THE EFFECTS OF GLOBAL CHANGE ON WATERSHED ECOSYSTEM BIOGEOCHEMISTRY

In the 1950's, an ecosystem model was developed where major parameters could be measured directly in the field. By linking hydrology with other ecosystem processes, the "small watershed" model permitted quantification of biogeochemical cycles and other ecosystem processes sensitive to change. In the 1980's, a network of such research sites was established mainly in national parks. The network now includes Nolan Divide, Great Smoky Mountains National Park, Tennessee; Pine Canyon, Big Bend National Park, Texas; West Twin Creek, Olympic National Park, Washington; Loch Vale, Rocky Mountain National Park, Colorado; Fraser Experimental Forest, Colorado; Wallace Lake, Isle Royale National Park, Michigan; and the Asik watershed, Noatak National Preserve, Alaska. The sites are representative of a large fraction of land under Federal protection. The long-term research goal is to obtain some understanding of ecosystem structure and function.

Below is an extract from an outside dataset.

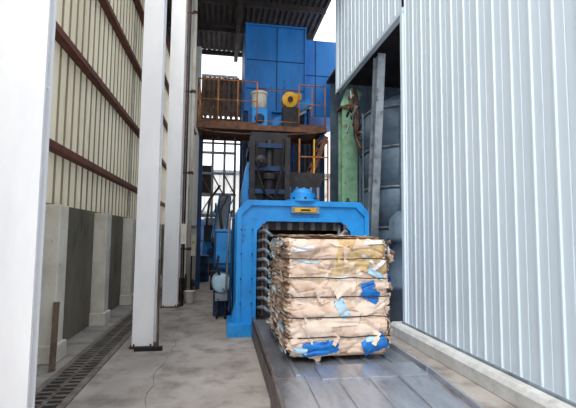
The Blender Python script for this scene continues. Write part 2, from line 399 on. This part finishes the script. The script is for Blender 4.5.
    for i in range(50):
        flap((random.uniform(x0+.12,x1-.12),random.uniform(y0+.12,y1-.12),z1+.01),(0,0,1),random.uniform(.15,.4),random.uniform(.15,.35),random.uniform(0,3),random.choice(['card','card_l','card_y','card','card']),lift=random.uniform(.0,.03))
    C=dict(nn=14,jagm=.08,conform=True)
    flap((1.05,y0,.435),F,.38,.14,.10,'paper_b',.022,**C)
    flap((.95,y0,.40),F,.20,.06,.0,'paper_b',.023,**C)
    flap((1.64,y0,.46),F,.27,.16,.45,'paper_b',.022,**C)
    flap((1.60,y0,.52),F,.12,.05,.1,'glass',.026,**C)
    flap((1.60,y0,.98),F,.20,.14,-.45,'paper_b',.022,**C)
    flap((1.57,y0,1.08),F,.15,.07,.3,'paper_b',.023,**C)
    flap((1.66,y0,1.20),F,.20,.06,-.5,'glass',.024,**C)
    flap((1.28,y0,.84),F,.11,.21,.5,'glass',.022,**C)
    flap((1.70,y0,1.30),F,.18,.04,.7,'paper',.026,**C)
    flap((1.57,y0,1.36),F,.16,.03,-.6,'paper',.026,**C)
    flap((1.64,y0,1.54),F,.22,.04,.05,'paper',.018,**C)
    flap((.86,y0,1.47),F,.22,.05,.1,'paper',.022,**C)
    flap((.90,y0,1.33),F,.26,.02,-.1,'glass',.022,**C)
    flap((1.2,y0,1.16),F,.3,.018,.05,'paper',.022,**C)
    flap((.83,y0,.42),F,.14,.06,-.2,'glass',.024,**C)
    flap((1.83,y0+.12,1.42),(1,-.3,0),.14,.14,.3,'paper',.03,6)
    flap((1.83,y0+.1,1.1),(1,-.3,0),.12,.16,.6,'paper_b',.03,6)
    for z in wires:
        pts=[];e=.022
        N_=24
        for q in range(N_+1):
            x=x0-e+(x1-x0+2*e)*q/N_; zz=z+.012*noise.noise(Vector((x*4,0,z*9)))
            dd=disp(Vector((min(max(x,x0),x1),y0,zz)),Vector((0,-1,0)))
            pts.append((x,min(dd.y,y0)-.022,zz))
        zc=pts[-1][2]
        pts+=[(x1+e+.02,y0+.3,zc),(x1+e+.02,y1,z),(x1,y1+e+.02,z),(x0,y1+e+.02,z),(x0-e-.03,y1,z),(x0-e-.03,y0+.3,z),pts[0]]
        b.tube(pts,.0065,'wire',6)
    return b.done(recalc=False)
bale()

# ---------------------------------------------------------------- tray
b=B('steel_discharge_tray')
b.box(.50,2.06,3.95,6.70,.24,.275,'steel')
b.box(.50,.53,3.95,6.70,.02,.33,'worn'); b.box(2.03,2.06,3.95,6.70,.02,.33,'steel')
for k in range(5):
    x=.72+k*.27; b.box(x,x+.05,3.97,6.70,.275,.292,'steel')
b.prism([(3.98,.275),(3.98,.24),(1.6,.10),(1.6,.13)],'x',.52,2.04,'steel')
b.prism([(3.98,.33),(3.98,.0),(1.6,.0),(1.6,.17)],'x',.485,.52,'worn')
b.prism([(3.98,.33),(3.98,.0),(1.6,.0),(1.6,.17)],'x',2.04,2.065,'steel')
for k in range(4):
    x=.80+k*.3; b.prism([(3.98,.292),(3.98,.27),(1.6,.12),(1.6,.15)],'x',x,x+.03,'steel')
b.prism([(4.2,.275),(4.2,.305),(3.86,.285),(3.86,.265)],'x',.95,2.0,'steel')
b.box(.55,2.0,4.0,6.68,.02,.24,'dark')
b.prism([(2.07,0),(2.07,.33),(2.32,.1),(2.32,0)],'y',5.3,5.34,'steel_m'); b.prism([(2.07,0),(2.07,.33),(2.32,.1),(2.32,0)],'y',4.5,4.54,'steel_m')
b.box(2.07,2.34,4.5,5.34,0,.03,'steel_m')
b.done(bevel=.004)

# ---------------------------------------------------------------- mezzanine
PZ=4.66
b=B('mezzanine_platform')
b.box(-.75,2.9,11.4,12.9,PZ-.04,PZ,'rust')
b.box(-.75,2.9,11.38,11.44,PZ-.13,PZ+.02,'rust'); b.box(-.75,2.9,12.84,12.9,PZ-.13,PZ,'rust')
for i in range(8): x=-.7+i*.5; b.box(x,x+.06,11.4,12.9,PZ-.12,PZ-.04,'dark')
def rail(p,q,n,h=1.25):
    p=Vector(p);q=Vector(q)
    for z,r in((h,.018),(h*.55,.012)): b.cyl(p+Vector((0,0,z)),q+Vector((0,0,z)),r,'orange',8)
    b.beam(p+Vector((0,0,.06)),q+Vector((0,0,.06)),.01,.08,'rust')
    for i in range(n+1):
        a=p+(q-p)*i/n; b.cyl(a,a+Vector((0,0,h)),.018,'orange',8)
rail((-.72,11.42,PZ),(.9,11.42,PZ),3); rail((-.72,11.42,PZ),(-.72,12.85,PZ),2)
rail((2.1,11.42,PZ),(2.86,11.42,PZ),2)
for z in(0,.9):  b.cyl((.9,11.42,PZ+.15+z),(2.1,11.42,PZ+.15+z),.010,'orange',6)
for x,y in((-.68,12.8),(2.8,12.8),(2.8,11.5)): b.box(x-.06,x+.06,y-.06,y+.06,0,PZ-.13,'blue_dark')
b.tube([(-.72,11.4,PZ-.15),(-.3,11.36,PZ-.24),(.6,11.34,PZ-.27),(1.5,11.34,PZ-.24),(2.3,11.36,PZ-.18),(2.86,11.36,PZ-.1)],.02,'rust')
b.done()
b=B('stair_flight')
for s_ in(0,.5):
    b.beam((1.95,10.8+s_,2.3),(2.75,10.8+s_,4.3),.03,.12,'rust')
for i in range(9): 
    t=i/9; b.box(1.9+t*.8,2.08+t*.8,10.8,11.3,2.35+t*2,2.38+t*2,'rust')
for x in(2.0,2.4,2.78): b.box(x-.02,x+.02,10.76,10.8,2.2,4.2,'yellow' if x==2.4 else 'orange')
for z in(2.5,3.1,3.7): b.box(2.0,2.8,10.76,10.79,z,z+.03,'orange')
b.done()

# ---------------------------------------------------------------- tower
b=B('dust_collector_tower')
b.box(.62,2.60,13.05,15.4,5.6,8.45,'blue_tower')
b.box(2.60,4.0,13.4,15.4,5.6,8.25,'blue_tower')
b.prism([(.72,5.6),(2.5,5.6),(2.1,4.75),(1.05,4.75)],'y',13.1,15.2,'blue_tower')
b.box(.74,1.5,12.98,13.1,4.75,5.6,'blue_tower')
b.box(1.64,1.67,13.03,13.05,5.6,8.45,'blue_seam')
for z in(6.3,7.25): b.box(.62,2.60,13.03,13.05,z,z+.03,'blue_seam')
b.box(2.6,4.0,13.38,13.4,7.0,7.03,'blue_seam'); b.box(3.0,3.03,13.38,13.4,5.6,8.25,'blue_seam')
for x in(.62,2.56): b.box(x,x+.05,13.0,13.05,5.55,8.45,'blue_tower')
for z in(5.55,8.4): b.box(.60,2.62,12.99,13.05,z,z+.06,'blue_tower')
for x in(.7,2.5): 
    for y in(13.15,15.2): b.box(x-.09,x+.09,y-.09,y+.09,0,5.6,'blue_dark')
b.done(bevel=.01)
b=B('blower_motor')
b.box(.80,1.25,11.9,12.3,PZ,PZ+.68,'blue'); 
b.lathe((1.02,12.1,PZ+.68),(0,0,1),[(0,.18),(.05,.22),(.42,.22),(.44,.25),(.5,.25),(.52,.1)],'cream_post',22)
b.lathe((1.02,11.9,PZ+.35),(0,-1,0),[(0,.14),(.06,.14),(.08,.06)],'blue_dark',16)
b.done(bevel=.01)
b=B('yellow_fan_housing')
b.box(1.7,2.2,11.9,12.15,PZ,PZ+.75,'dark'); b.lathe((1.92,11.9,PZ+.98),(0,1,0),[(0,.1),(.02,.24),(.22,.24),(.24,.1)],'yellow',24); b.box(2.0,2.26,11.92,12.1,PZ+.98,PZ+1.18,'yellow'); b.lathe((1.92,11.88,PZ+.98),(0,-1,0),[(0,.08),(.04,.08)],'dark',16); b.done(bevel=.01)
b=B('inclined_conveyor')
b.beam((1.45,12.6,4.9),(2.65,12.6,5.7),.4,.16,'steel_m'); b.beam((1.45,12.38,4.98),(2.65,12.38,5.8),.03,.22,'blue'); 
for t in(0.1,.9): b.box(1.5+1.2*t,1.56+1.2*t,12.5,12.7,PZ,4.85+.8*t,'blue_dark')
b.done()
b=B('shredder_machine')
b.box(.9,2.3,13.4,15,0,3.4,'blue_dark')
for i in range(6): b.box(.85,2.35,13.33,13.4,.3+i*.55,.38+i*.55,'blue_dark')
for i in range(4): b.box(.9+i*.46,.97+i*.46,13.3,13.4,0,3.4,'dark')
b.box(1.3,2.2,13.6,14.8,3.4,4.0,'blue_dark')
b.lathe((1.3,13.1,3.1),(1,0,0),[(0,.2),(.1,.25),(.8,.25),(.9,.2)],'blue',20)
b.box(1.3,2.2,12.95,13.3,2.75,2.85,'rust'); b.box(1.3,1.4,12.95,13.3,0,2.8,'dark'); b.box(2.1,2.2,12.95,13.3,0,2.8,'dark')
b.done()
b=B('enclosure_wall_panel'); b.corr('y',16.6,.9,4.0,0,6,[(0,0),(.2,0),(.22,.04),(.3,.04)],.32,'dark'); b.done(recalc=False)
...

The focus of present research is on the effects of global change, especially atmospheric inputs and climate, on ecosystem processes as the carbon (C) and nitrogen (N) cycles. To quantify response, the ecosystem is studied as an integrated unit which requires understanding both above-ground and below-ground processes, and the linkage to hydrology. Terrestrial ecosystems may have >90% of total C and N in organic form below-ground. Half of total productivity can occur below-ground, and >95% of total ecosystem biodiversity may be in the forest floor and below-ground. The complex below-ground processes regulate the quality and quantity of nutrients and energy available to the ecosystem. This paper provides an overview of site characteristics and network research while the accompanying papers detail study results.